Mais toutes ces difficultés et d’autres encore, les missionnaires pourront les surmonter, car la protection du ciel ne leur fera pas défaut.

Non contents de ces immenses territoires de l'Amérique australe, les Salésiens étendent à la plupart des autres grands États voisins le bienfait de leur ministère apostolique. Dans l’Uruguay et la République Argentine, ils ont déjà plusieurs collèges ou séminaires, et, pendant que nous traçons ces lignes (juillet 1887), ils fondent dans le Chili et l’Équateur d’importants établissements.

Mgr Cagliero, vicaire apostolique, visite en ce moment Conception, Los Angeles, Traiguen près de l’Araucanie, Talca, Valparaiso, Santiago. Partout on lui demande des Salésiens. D’autre part, sur l’invitation de Mgr Ordonez, archevêque de Quito, Dom Bosco a envoyé dans la capitale de l’Équateur, un premier groupe de missionnaires.

Enfin le R. P. Fagnano vient de pénétrer dans la Terre de Feu et de porter, pour la première fois, la parole de vie à la race chétive et dégradée qui végète dans cet archipel de désolation.

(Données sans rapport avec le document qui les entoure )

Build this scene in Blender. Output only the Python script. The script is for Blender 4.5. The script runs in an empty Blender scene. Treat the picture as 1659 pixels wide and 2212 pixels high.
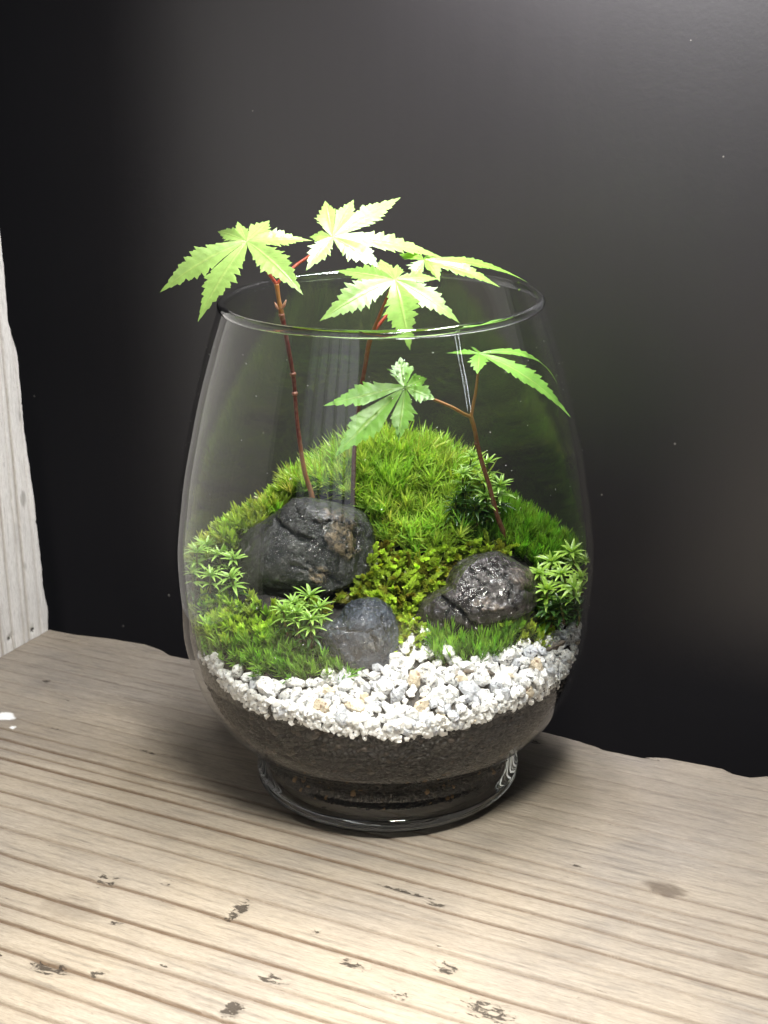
import bpy, bmesh, math, random
import numpy as np
from mathutils import Vector, Matrix, Euler
from mathutils.kdtree import KDTree

rng = np.random.default_rng(7)
random.seed(7)
S = bpy.context.scene
C = S.collection

# ------------------------------------------------------------------ camera
PITCH, ROLL = math.radians(18.813), math.radians(.818)
CAM = np.array([0, -.52027, .28229])
FPX, PW, PH = 3323., 1659., 2212.
FW = np.array([0, math.cos(PITCH), -math.sin(PITCH)])
_r, _u = np.array([1., 0, 0]), np.array([0, math.sin(PITCH), math.cos(PITCH)])
RT = math.cos(ROLL) * _r - math.sin(ROLL) * _u
UP = math.cos(ROLL) * _u + math.sin(ROLL) * _r
cd = bpy.data.cameras.new('camera')
cam = bpy.data.objects.new('camera', cd)
C.objects.link(cam)
m = Matrix.Identity(4)
for i in range(3):
    m[i][0], m[i][1], m[i][2], m[i][3] = RT[i], UP[i], -FW[i], CAM[i]
cam.matrix_world = m
cd.sensor_fit = 'HORIZONTAL'
cd.sensor_width = 36
cd.lens = 36 * FPX / PW
cd.clip_start, cd.clip_end = .02, 50
cd.dof.use_dof = True
cd.dof.focus_distance = .53
cd.dof.aperture_fstop = 45
S.camera = cam

# ------------------------------------------------------------------ world, lamps, exposure
w = bpy.data.worlds.new('World')
S.world = w
w.use_nodes = True
w.node_tree.nodes['Background'].inputs[0].default_value = (.80, .88, 1, 1)
w.node_tree.nodes['Background'].inputs[1].default_value = .03
S.view_settings.view_transform = 'Standard'
S.view_settings.look = 'None'
S.view_settings.exposure = 0
S.view_settings.gamma = 1


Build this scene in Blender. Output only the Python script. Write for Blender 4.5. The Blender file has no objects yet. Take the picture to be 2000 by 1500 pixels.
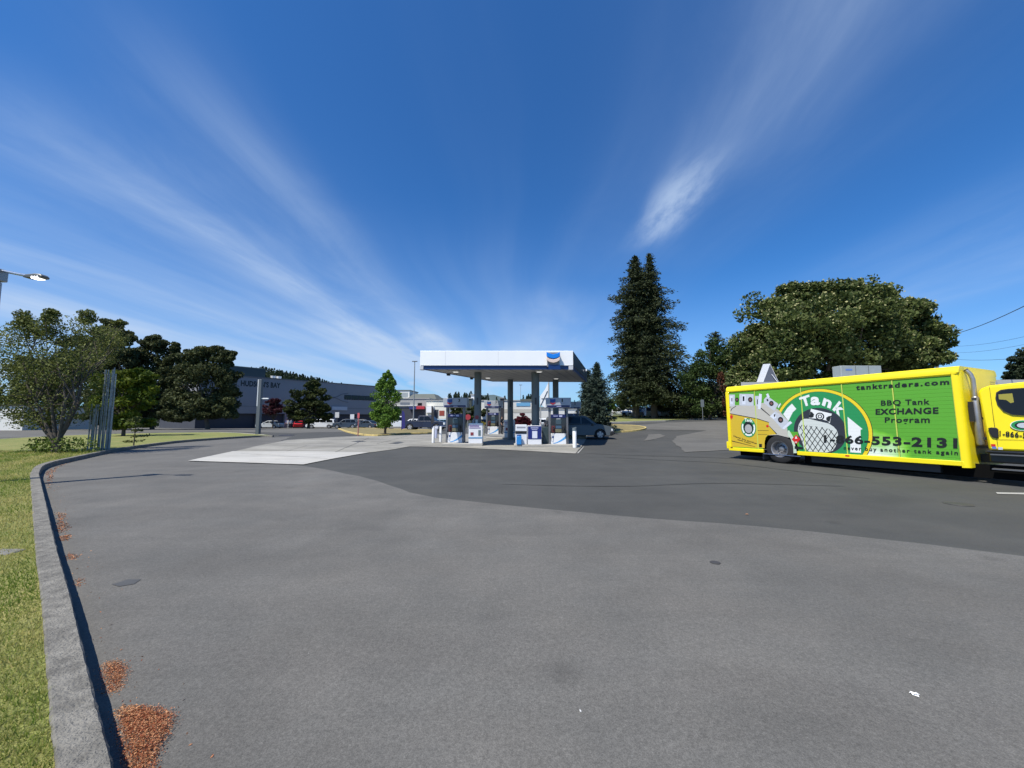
import bpy, bmesh, math, random
import numpy as np
from mathutils import Vector, Matrix
random.seed(7); RNG=np.random.default_rng(11)
R=math.radians
# ------------------------------------------------------------------ camera, sky, sun, exposure
F=751.0; HY=815.0; H=1.62
PIT=math.atan((HY-750)/F); CP,SP=math.cos(PIT),math.sin(PIT)
scn=bpy.context.scene
cam=bpy.data.cameras.new('camera'); camo=bpy.data.objects.new('camera',cam); scn.collection.objects.link(camo)
cam.sensor_width=36; cam.lens=F/2000*36; cam.clip_end=4000; cam.clip_start=0.05
camo.location=(0,0,H); camo.rotation_euler=(R(90)+PIT,0,0); scn.camera=camo
SUN_EL=R(59); SUN_AZ=R(180+44)      # sun stands behind-left of the camera
sdir=Vector((math.sin(SUN_AZ)*math.cos(SUN_EL),math.cos(SUN_AZ)*math.cos(SUN_EL),math.sin(SUN_EL)))
sl=bpy.data.lights.new('sun','SUN'); sl.energy=5.0; sl.angle=R(0.53); sl.color=(1,.945,.85)
so=bpy.data.objects.new('sun',sl); scn.collection.objects.link(so); so.rotation_euler=sdir.to_track_quat('Z','Y').to_euler()
scn.view_settings.view_transform='Standard'; scn.view_settings.look='None'; scn.view_settings.exposure=0.3; scn.view_settings.gamma=1
scn.cycles.max_bounces=5; scn.cycles.transparent_max_bounces=6

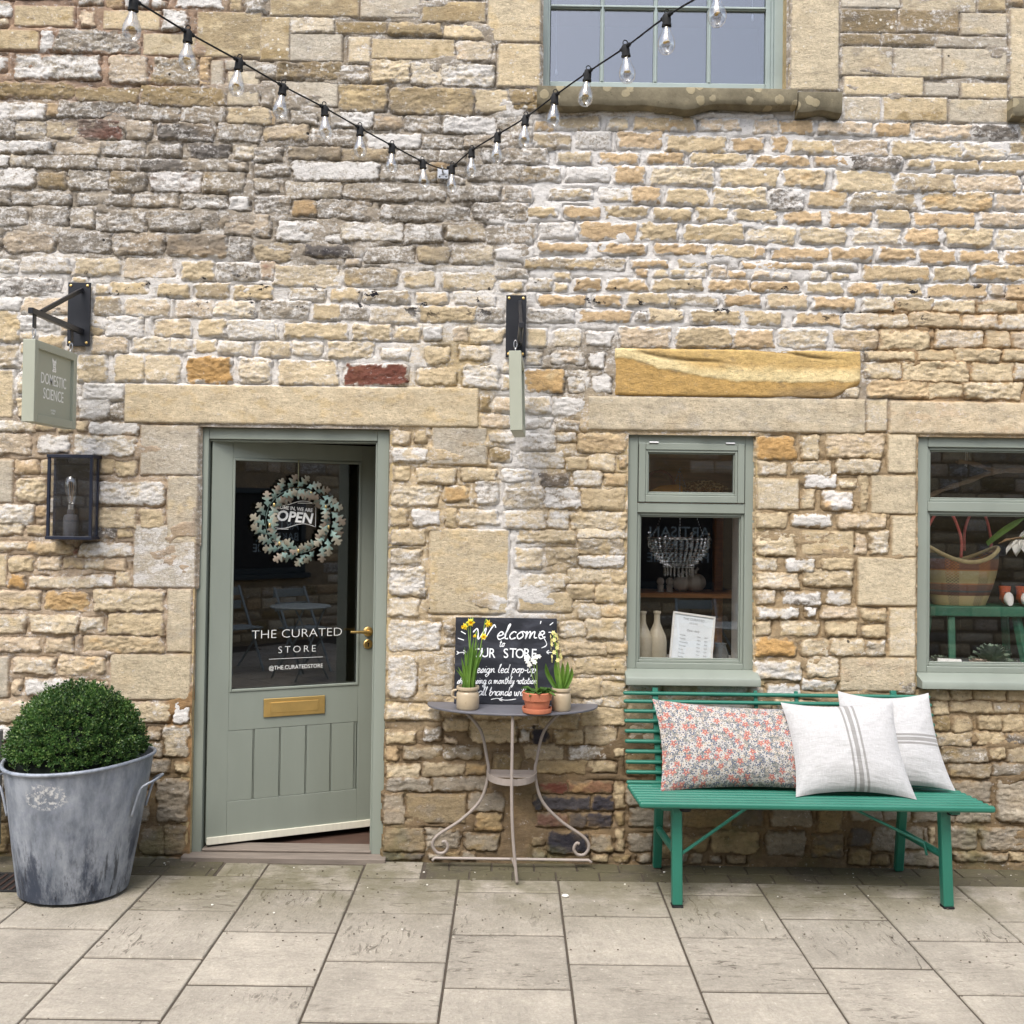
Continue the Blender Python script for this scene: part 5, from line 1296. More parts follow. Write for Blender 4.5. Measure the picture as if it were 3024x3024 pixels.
GL = {  # pen strokes of a running hand: x height 1
 'a': (1.0, [[(.85, .85), (.5, 1), (.12, .6), (.15, .1), (.5, .05), (.85, .6), (.9, .95), (.88, .2), (1.1, .1)]]),
 'b': (.9, [[(.1, 1.0), (.28, 2.0), (.2, 1.0), (.15, .1), (.5, 0), (.8, .5), (.5, .95), (.22, .6)]]),
 'c': (.8, [[(.75, .85), (.45, 1), (.12, .5), (.35, .02), (.8, .2)]]),
 'd': (1.0, [[(.8, .8), (.4, .95), (.1, .45), (.4, 0), (.8, .5), (1.0, 2.0), (.85, .6), (.9, .1), (1.1, .1)]]),
 'e': (.8, [[(.1, .45), (.6, .6), (.6, .95), (.3, .95), (.12, .4), (.4, 0), (.85, .25)]]),
 'f': (.6, [[(.7, 1.8), (.45, 2.0), (.3, 1.2), (.2, -.7)], [(.0, .9), (.6, 1.0)]]),
 'g': (1.0, [[(.85, .85), (.5, 1), (.12, .6), (.2, .1), (.6, .2), (.85, .9), (.75, -.4), (.4, -.9), (.1, -.6), (.5, -.2), (1.1, .2)]]),
 'h': (.95, [[(.1, 1.0), (.35, 2.0), (.2, 1.0), (.1, 0), (.3, .7), (.6, .95), (.72, .5), (.7, .1), (.98, .15)]]),
 'i': (.45, [[(.1, .5), (.3, 1), (.22, .2), (.5, .15)], [(.34, 1.45), (.37, 1.5)]]),
 'l': (.5, [[(.05, .6), (.4, 1.7), (.35, 2.05), (.2, 1.5), (.15, .2), (.5, .1)]]),
 'm': (1.4, [[(.05, .7), (.2, 1), (.15, 0), (.3, .7), (.55, .95), (.6, .05), (.75, .75), (1.0, .95), (1.08, .2), (1.4, .15)]]),
 'n': (1.0, [[(.05, .7), (.2, 1), (.15, 0), (.35, .75), (.65, .95), (.7, .2), (1.0, .15)]]),
 'o': (.9, [[(.5, 1), (.12, .55), (.35, .02), (.75, .4), (.55, 1), (.95, .85)]]),
 'p': (.9, [[(.1, .9), (.2, .9), (.05, -.9), (.2, .4), (.5, 1), (.8, .6), (.5, .05), (.2, .3)]]),
 'r': (.75, [[(.05, .6), (.25, 1), (.35, .85), (.7, .9), (.55, .4), (.65, .1), (.8, .15)]]),
 's': (.7, [[(.05, .2), (.45, 1), (.6, .5), (.4, 0), (.05, .12), (.75, .2)]]),
 't': (.6, [[(.3, 1.7), (.2, .3), (.4, .0), (.65, .2)], [(.0, 1.1), (.6, 1.2)]]),
 'u': (1.0, [[(.1, 1), (.12, .3), (.4, .02), (.75, .5), (.82, 1), (.78, .2), (1.05, .15)]]),
 'w': (1.3, [[(.05, 1), (.15, .2), (.4, .05), (.62, .9), (.66, .15), (.95, .1), (1.1, 1), (1.3, .9)]]),
 'y': (.95, [[(.1, 1), (.2, .3), (.5, .2), (.8, 1), (.6, -.5), (.3, -.9), (.1, -.6), (.9, .2)]]),
 'W': (2.3, [[(-.3, 1.0), (.0, 1.5), (.25, 1.0), (.45, .05), (1.0, 1.6), (1.05, .0), (1.7, 1.9), (2.0, 1.6)]]),
 '-': (.6, [[(.1, .55), (.5, .58)]]), ' ': (.6, []), "'": (.3, [[(.1, 1.9), (.12, 1.4)]]),
}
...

  1. Né à Castelmoro d'Asti (Piémont), le 15 août 1815, Dom Bosco, dès l'année 1841, accueillait le premier de ces milliers d'enfants délaissés, auxquels sa charité sacerdotale a généreusement donné le pain de l'âme et du corps et qui lui fourni les mille religieux et missionnaires de sa Congrégation de Saint-François de Sales. Aujourd'hui, le saint prêtre compte plus de soixante-douze maisons dirigées par ses religieux.